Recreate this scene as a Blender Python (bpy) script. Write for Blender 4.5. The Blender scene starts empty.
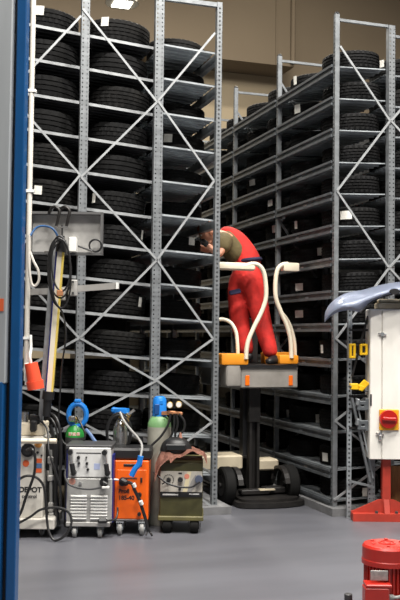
import bpy, bmesh, math, random
from mathutils import Vector, Matrix
random.seed(7)
PI = math.pi
sc = bpy.context.scene
COL = sc.collection

# ------------------------------------------------------------------ camera
FPX = 916.0
YAW = math.atan(300 / FPX)
PITCH = math.atan(38 / FPX)
ROLL = 0.012
EYE = Vector((0, 0, 1.6))
F0 = Vector((math.sin(YAW), math.cos(YAW), 0))
R0 = Vector((math.cos(YAW), -math.sin(YAW), 0))
FW = (F0 * math.cos(PITCH) + Vector((0, 0, 1)) * math.sin(PITCH)).normalized()
UP0 = R0.cross(FW).normalized()
RT = R0 * math.cos(ROLL) + UP0 * math.sin(ROLL)
UP = UP0 * math.cos(ROLL) - R0 * math.sin(ROLL)
cam_d = bpy.data.cameras.new('camera')
cam = bpy.data.objects.new('camera', cam_d)
COL.objects.link(cam)
cam.matrix_world = Matrix(((RT.x, UP.x, -FW.x, EYE.x), (RT.y, UP.y, -FW.y, EYE.y), (RT.z, UP.z, -FW.z, EYE.z), (0, 0, 0, 1)))
cam_d.sensor_width = 36
cam_d.sensor_fit = 'AUTO'
cam_d.lens = FPX / 600 * 36
cam_d.dof.use_dof = True
cam_d.dof.focus_distance = 8.0
cam_d.dof.aperture_fstop = 8.0
sc.camera = cam


def ray(px, py):
    return (FW + RT * ((px - 200) / FPX) - UP * ((py - 300) / FPX))


def PY(px, py, Y):
    d = ray(px, py)
    return EYE + d * (Y / d.y)


def PX(px, py, X):
    d = ray(px, py)
    return EYE + d * (X / d.x)


def PD(px, py, dep):
    return EYE + ray(px, py) * dep


def proj(p):
    v = Vector(p) - EYE
    z = v.dot(FW)
    return (200 + FPX * v.dot(RT) / z, 300 - FPX * v.dot(UP) / z)


# ------------------------------------------------------------------ materials
MATS = {}


def mat(name, col, rough=0.5, metal=0.0, noise=0.0, scale=8.0, col2=None, bump=0.0, bscale=60.0, coat=0.0, emit=None, estr=0.0, stretch=None, spec=0.5):
    if name in MATS:
        return MATS[name]
    m = bpy.data.materials.new(name)
    m.use_nodes = True
    nt = m.node_tree
    b = nt.nodes['Principled BSDF']
    b.inputs['Roughness'].default_value = rough
    b.inputs['Metallic'].default_value = metal
    b.inputs['Specular IOR Level'].default_value = spec
    b.inputs['Coat Weight'].default_value = coat
    b.inputs['Base Color'].default_value = (*col, 1)
    tc = nt.nodes.new('ShaderNodeTexCoord')
    mp = nt.nodes.new('ShaderNodeMapping')
    nt.links.new(tc.outputs['Object'], mp.inputs['Vector'])
    if stretch:
        mp.inputs['Scale'].default_value = stretch
    if noise > 0:
        n = nt.nodes.new('ShaderNodeTexNoise')
        n.inputs['Scale'].default_value = scale
        n.inputs['Detail'].default_value = 5
        nt.links.new(mp.outputs['Vector'], n.inputs['Vector'])
        r = nt.nodes.new('ShaderNodeValToRGB')
        c2 = col2 if col2 else tuple(c * (1 - noise) for c in col)
        r.color_ramp.elements[0].color = (*c2, 1)
        r.color_ramp.elements[1].color = (*col, 1)
        r.color_ramp.elements[0].position = 0.35
        r.color_ramp.elements[1].position = 0.62
        nt.links.new(n.outputs['Fac'], r.inputs['Fac'])
        nt.links.new(r.outputs['Color'], b.inputs['Base Color'])
    if bump > 0:
        n2 = nt.nodes.new('ShaderNodeTexNoise')
        n2.inputs['Scale'].default_value = bscale
        nt.links.new(mp.outputs['Vector'], n2.inputs['Vector'])
        bp = nt.nodes.new('ShaderNodeBump')
        bp.inputs['Strength'].default_value = bump
        bp.inputs['Distance'].default_value = 0.01
        nt.links.new(n2.outputs['Fac'], bp.inputs['Height'])
        nt.links.new(bp.outputs['Normal'], b.inputs['Normal'])
    if emit:
        b.inputs['Emission Color'].default_value = (*emit, 1)
        b.inputs['Emission Strength'].default_value = estr
    MATS[name] = m
    return m


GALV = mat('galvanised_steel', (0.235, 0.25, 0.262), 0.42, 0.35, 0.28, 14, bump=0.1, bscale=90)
GALVS = mat('bright_galvanised_strip', (0.36, 0.375, 0.385), 0.45, 0.2, 0.2, 14)
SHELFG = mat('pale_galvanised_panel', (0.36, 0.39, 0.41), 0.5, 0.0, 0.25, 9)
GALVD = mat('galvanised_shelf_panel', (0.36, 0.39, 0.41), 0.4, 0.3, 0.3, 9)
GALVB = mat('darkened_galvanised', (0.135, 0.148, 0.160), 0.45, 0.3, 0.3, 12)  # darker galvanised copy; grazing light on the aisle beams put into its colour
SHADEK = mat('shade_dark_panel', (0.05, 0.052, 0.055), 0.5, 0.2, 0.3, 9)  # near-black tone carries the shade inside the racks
RUBBER = mat('tyre_rubber', (0.0085, 0.0085, 0.009), 0.75, 0, 0.35, 6, col2=(0.006, 0.006, 0.006), spec=0.14)
RUBBER2 = mat('tyre_rubber_worn', (0.012, 0.0115, 0.011), 0.78, 0, 0.35, 6, col2=(0.008, 0.008, 0.008), spec=0.14)
PAPER = mat('white_paper', (0.78, 0.76, 0.70), 0.7, 0, 0.12, 40)
PAPERC = mat('cream_paper', (0.62, 0.50, 0.32), 0.7, 0, 0.1, 40)
FLOOR = mat('grey_epoxy_floor', (0.130, 0.132, 0.150), 0.36, 0, 0.2, 0.9, bump=0.03, bscale=4, stretch=(0.5, 2.2, 1))
WALLT = mat('tan_painted_wall', (0.235, 0.185, 0.128), 0.85, 0, 0.06, 0.6)
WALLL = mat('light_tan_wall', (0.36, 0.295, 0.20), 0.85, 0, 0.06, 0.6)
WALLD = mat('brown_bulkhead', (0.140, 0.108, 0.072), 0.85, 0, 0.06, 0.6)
CEIL = mat('dark_ceiling', (0.10, 0.095, 0.085), 0.9)
WALLS = mat('dull_side_wall', (0.12, 0.10, 0.08), 0.9)
CONC = mat('pale_concrete', (0.18, 0.18, 0.185), 0.8, 0, 0.25, 10)
BLUE = mat('blue_enamel', (0.002, 0.08, 0.25), 0.38, 0, 0.12, 5, coat=0.2)
GREYC = mat('grey_brushed_carriage', (0.44, 0.47, 0.49), 0.5, 0.1, 0.2, 5, stretch=(1, 1, 0.15))
BLACK = mat('black_plastic', (0.012, 0.012, 0.013), 0.45)
BLACKM = mat('black_painted_steel', (0.022, 0.020, 0.019), 0.45, 0.2, 0.3, 12)
DARK = mat('dark_grey_plastic', (0.05, 0.05, 0.052), 0.5)
CREAM = mat('cream_enamel', (0.78, 0.70, 0.55), 0.4, 0, 0.08, 6)
CREAMD = mat('cream_moulded_cover', (0.60, 0.52, 0.38), 0.55, 0, 0.2, 6)
ORANGE = mat('orange_pad', (0.85, 0.30, 0.015), 0.5, 0, 0.1, 8)
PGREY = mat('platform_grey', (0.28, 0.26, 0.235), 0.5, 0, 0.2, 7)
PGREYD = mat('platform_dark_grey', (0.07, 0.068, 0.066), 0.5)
REFL = mat('orange_reflector', (0.85, 0.16, 0.01), 0.2, coat=0.5)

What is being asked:
Go from the first line of the listing to the line holding "COL = sc.collection" and, please, transcribe those lines exactly, both included, with no pictures.

Exercise result:
Recreate this scene as a Blender Python (bpy) script. Write for Blender 4.5. The Blender scene starts empty.
import bpy, bmesh, math, random
from mathutils import Vector, Matrix
random.seed(7)
PI = math.pi
sc = bpy.context.scene
COL = sc.collection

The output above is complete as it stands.